Survivor: 7 reasons why Edge of Extinction twist is an institutional failure
Juries are woefully uninformed of all the active players’ games at Final Tribal Council
What sets Redemption Island and Edge of Extinction apart, besides the players knowing the twist ahead of time, is that there are two clear breaks in the action. Redemption Island consisted of a series of duels, with these challenges testing the mettle of those on the outs.
At the merge, one would come back and everyone else becomes members of the pre-jury group. After that, the post-merge Redemption Island players compete to stay for the next challenge, with those that fall becoming members of the jury. Everyone in the post-merge was once part of the same tribe; everyone lived together on the same beach.

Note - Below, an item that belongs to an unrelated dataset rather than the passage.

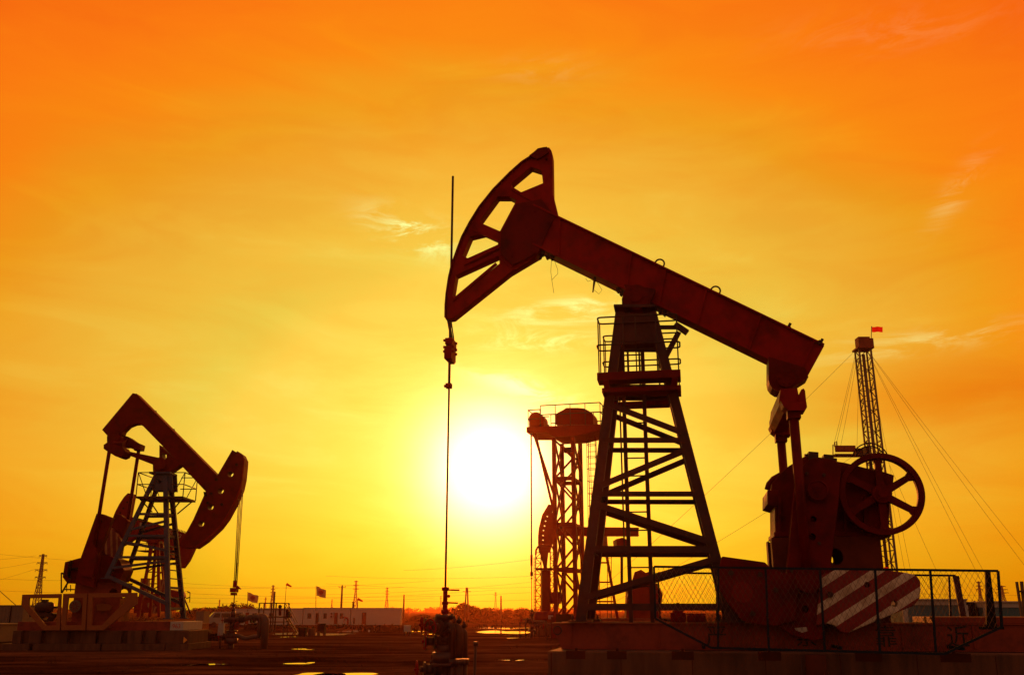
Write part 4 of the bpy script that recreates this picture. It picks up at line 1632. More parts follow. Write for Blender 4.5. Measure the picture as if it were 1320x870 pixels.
for py in (655, 662, 681, 690, 703, 713, 726, 734, 745, 757, 770, 784):
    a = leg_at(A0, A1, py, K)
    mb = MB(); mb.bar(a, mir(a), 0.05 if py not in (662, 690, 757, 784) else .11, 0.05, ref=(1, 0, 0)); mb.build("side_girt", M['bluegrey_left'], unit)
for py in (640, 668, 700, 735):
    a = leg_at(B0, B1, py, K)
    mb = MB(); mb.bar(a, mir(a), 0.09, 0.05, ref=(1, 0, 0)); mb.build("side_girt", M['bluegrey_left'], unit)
mb = MB()
mb.prism(K.poly([(199, 610), (222, 610), (223, 632), (194, 632)], -.33), -.36, -.30, [circle2((K.p(205.5, 621, -.33).x, K.p(205.5, 621, -.33).z), .09, 12)])
mb.prism(K.poly([(199, 610), (222, 610), (223, 632), (194, 632)], -.33), .30, .36)
mb.prism(K.poly([(197, 609.5), (224, 609.5), (224, 612), (197, 612)]), -.5, .5)
mb.build("tower_cap", M['bluegrey_left'], unit)
# platform and rails
zt, zb = K.p(205, 639.5, -.9).z, K.p(205, 642, -.9).z
x0, x1 = K.p(175.5, 640, -.9).x, K.p(236, 640, -.9).x
mb = MB()
mb.box(x0, x1, -.95, -.40, zb, zt); mb.box(x0, x1, .40, .95, zb, zt)
mb.box(x0, x0 + .35, -.39, .39, zb, zt - .004); mb.box(x1 - .35, x1, -.39, .39, zb, zt - .004)
plat = mb.build("work_platform", M['steel'], unit)
for x, sx_ in ((x0 + .1, 1), (x1 - .1, -1)):
    for y in (-.7, .7):
        mb = MB(); mb.bar(V(x, y, zb), V(x + sx_ * .55, y * .6, zb - .6), .05, .05); mb.build("platform_bracket", M['steel'], plat)
mb = MB()
zr_ = K.p(205, 609, -.9).z
for z in (zr_, (zt + zr_) / 2):
    pts = [V(x0, -.93, z), V(x1, -.93, z), V(x1, .93, z), V(x0, .93, z)]
    for i in range(4):
        if i in (0, 2):
            for (u0, u1) in ((0, .36), (.72, 1)):
                p, q = lerp(pts[i], pts[(i + 1) % 4], u0), lerp(pts[i], pts[(i + 1) % 4], u1)
                mb.tube(p, q, .024, 6)
        else:
            mb.tube(pts[i], pts[(i + 1) % 4], .024, 6)
for x in (x0, lerp(x0, x1, .36), x1):
    for y in (-.93, .93):
        mb.tube(V(x, y, zt), V(x, y, zr_), .024, 6)
for y in (-.93, .93):
    mb.tube(V(x0, y, zr_), V(x0 + .5, y, zt), .02, 6); mb.tube(V(x1, y, zr_), V(x1 - .5, y, zt), .02, 6)
mb.build("guard_rail", M['steel'], plat)
# equaliser
mb = MB()
mb.prism(K.poly([(141, 563), (160, 561.5), (168, 564), (178, 571), (184.5, 573.5), (183, 580.5), (175.5, 580.5), (166, 576.5), (158, 577), (141, 571)], .6), .3, .9,
         [circle2((K.p(163, 569.5, .6).x, K.p(163, 569.5, .6).z), .06, 10)])
mb.prism(K.poly([(138, 575), (143, 571.5), (150, 573), (162, 577.5), (166, 584), (163, 589), (158, 591), (153, 589.5), (143, 583.5), (138, 580)], -.9), -1.3, -.5)
mb.bar(K.p(150, 577, -1.0), K.p(160, 570, .9), .5, .45, ref=(0, 0, 1))
c = K.p(150, 566, 0); mb.tube(c - V(0, .4, 0), c + V(0, .4, 0), .3, 16)
mb.build("equaliser_bar", M['maroon'], unit)
mb = MB()
mb.bar(K.p(164, 583.5, -.6), K.p(203, 595, -.1), .16, .12, w2=.4)
mb.build("tie_arm", M['maroon'], unit)
# pitmans
mb = MB(); mb.tube(K.p(140.8, 582, -1.2), K.p(121, 706, -1.2), .085, 12); mb.build("pitman_arm", M['maroon'], unit)
mb = MB(); mb.tube(K.p(179, 579, 1.2), K.p(160, 700, 1.2), .085, 12); mb.cbox(K.p(179, 577, 1.2), (.35, .3, .3)); mb.build("pitman_arm", M['maroon'], unit)
# cranks
mb = MB()
mb.prism(K.poly([(125.7, 662), (133, 662.5), (146, 667.6), (128, 715), (122, 757), (98, 752), (104.5, 721)], -1.0), -1.12, -.78, [circle2((K.p(132, 672, -1).x, K.p(132, 672, -1).z), .05, 8)])
ck = mb.build("crank", M['maroon'], unit, .015)
mb = MB()
mb.prism(K.poly([(112, 712), (124, 700), (130, 716), (122, 745), (107, 742)], -1.0), -1.3, -1.13); mb.build("counterweight", M['maroon'], unit, .02)
mb = MB()
mb.prism(K.poly([(150, 662), (158, 664), (168, 672), (150, 715), (146, 757), (122, 752), (128, 721)], 1.0), .78, 1.12); mb.build("crank", M['maroon'], unit, .015)
q = K.p(145, 700, .9)
M['stripe_left'] = striped("faded_hazard_stripes", (0.20, 0.02, 0.012), (0.42, 0.20, 0.07), R(98), .26, .3, .38)
mb = MB()
mb.prism(K.poly([(133.5, 692), (138, 683), (146, 680.5), (153, 688), (160.5, 700), (158, 716), (146, 718), (138, 714)], .7), .45, .76)
w = mb.build("counterweight", M['stripe_left'], unit, .02); w['label'] = "round-shouldered counterweight with faded ochre stripes"
# gearbox
mb = MB()
mb.prism(K.poly([(91, 725), (105, 721), (125, 716), (146, 717), (160, 722), (166, 735), (160, 750), (94, 752), (88, 744)]), -.6, .6)
gk = mb.build("gearbox", M['maroon'], unit, .015)
mb = MB()
c = K.p(90.5, 733, -.75)
mb.torus(c, (1, .25, 0), .34, .06, 26, 8)
mb.tube(c - V(.1, 0, 0), c + V(.5, .1, 0), .07, 8)
for k in range(6):
    a = k * math.pi / 3
    mb.tube(c, c + V(-.25 * math.cos(a) * .3, .33 * math.cos(a), .33 * math.sin(a)), .03, 5)
mb.build("sheave", M['dark'], unit)
mb = MB()
zt = K.p(125, 751, 0).z
xa, xb = K.p(95, 775, -.6).x, K.p(155, 775, -.6).x
cc = [K.p(146.5, 764, -.6)]
for s in (-1, 1):
    mb.prism([(xa, 1.2), (xb, 1.2), (xb, zt), (xa, zt)], s * .62 - .02, s * .62 + .02, [circle2((cc[0].x, cc[0].z), .2, 14)])
mb.box(xa, xa + .03, -.6, .6, 1.2, zt - .002); mb.box(xb - .03, xb, -.6, .6, 1.2, zt - .7)
mb.box(xa - .02, xb + .02, -.66, .66, zt - .04, zt)
mb.build("gearbox_pedestal", M['ochre'], unit)
# motor
mb = MB()
c0, c1 = K.p(46, 782.5, -.4), K.p(68, 782.5, -.4)
mb.lathe(c0, c1 - c0, [(0, .02), (.02, .16), (.08, .23), (.2, .25), ((c1 - c0).length - .1, .25), ((c1 - c0).length, .2), ((c1 - c0).length + .05, .05), ((c1 - c0).length + .25, .05)], 18)
mb.cbox((c0 + c1) / 2 + V(0, 0, .29), (.25, .2, .12))
mt_ = mb.build("motor", M['steel'], unit)
mb = MB(); mb.cbox((c0 + c1) / 2 - V(0, 0, .33), (1.0, .6, .18)); mb.bar(K.p(45, 790, -.4), K.p(60, 800, -.4), .1, .5); mb.bar(K.p(71, 790, -.4), K.p(64, 800, -.4), .1, .5)
mb.build("motor_bed", M['steel'], unit)
c = K.p(96.5, 781, -.85)
mb = MB(); mb.tube(c, c + V(0, .05, 0), .27, 24); fan = mb.build("fan_cover", M['dullwall'], unit); fan['label'] = "round pale fan cover plate"
mb = MB()
for k in range(9):
    a = k * 2 * math.pi / 9
    mb.bar(c + V(.06 * math.cos(a), -.006, .06 * math.sin(a)), c + V(.2 * math.cos(a), -.006, .2 * math.sin(a)), .03, .01)
mb.build("cooling_slot", M['ochre'], fan)
mb = MB(); mb.prism(K.poly([(124.5, 779), (131, 777.5), (140, 778.5), (145, 781), (142, 786), (132, 787), (125.5, 786.5)], -.7), -.72, -.69); mb.build("brake_cover", M['orange'], unit)
mb = MB()
mb.tube(K.p(79, 764, -.9), K.p(79, 738, -.9), .03, 6); mb.bar(K.p(79.5, 764, -.9), K.p(92, 743, -.9), .07, .05); mb.bar(K.p(79, 738, -.9), K.p(88, 742.5, -.8), .07, .05)
mb.tube(K.p(86, 753.5, -.5), K.p(86, 762, -.5), .02, 6); mb.tube(K.p(91, 753.5, -.5), K.p(91, 762, -.5), .02, 6); mb.bar(K.p(85.5, 759.5, -.5), K.p(95, 759.5, -.5), .05, .4)
mb.build("brake_linkage", M['steel'], unit)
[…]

With Edge of Extinction, we saw in the finale two odd scenarios occur. First, we saw two players introduce themselves on Day 39 to someone who would become the winner on Day 39. By that happening, the inverse became an odd scenario; a member of the jury had no idea what was going on with players he had never met before.
Sure, he knew that Victoria was a jury threat, but that’s imperfect information based on numbers. How could members on the jury understand how well Gavin or Victoria were playing if they were never on a tribe with them? The only thing they might see of some players is what happens at Tribal Council where idol necklaces and idol plays reign supreme, which mitigates the social experiment at the core of Survivor.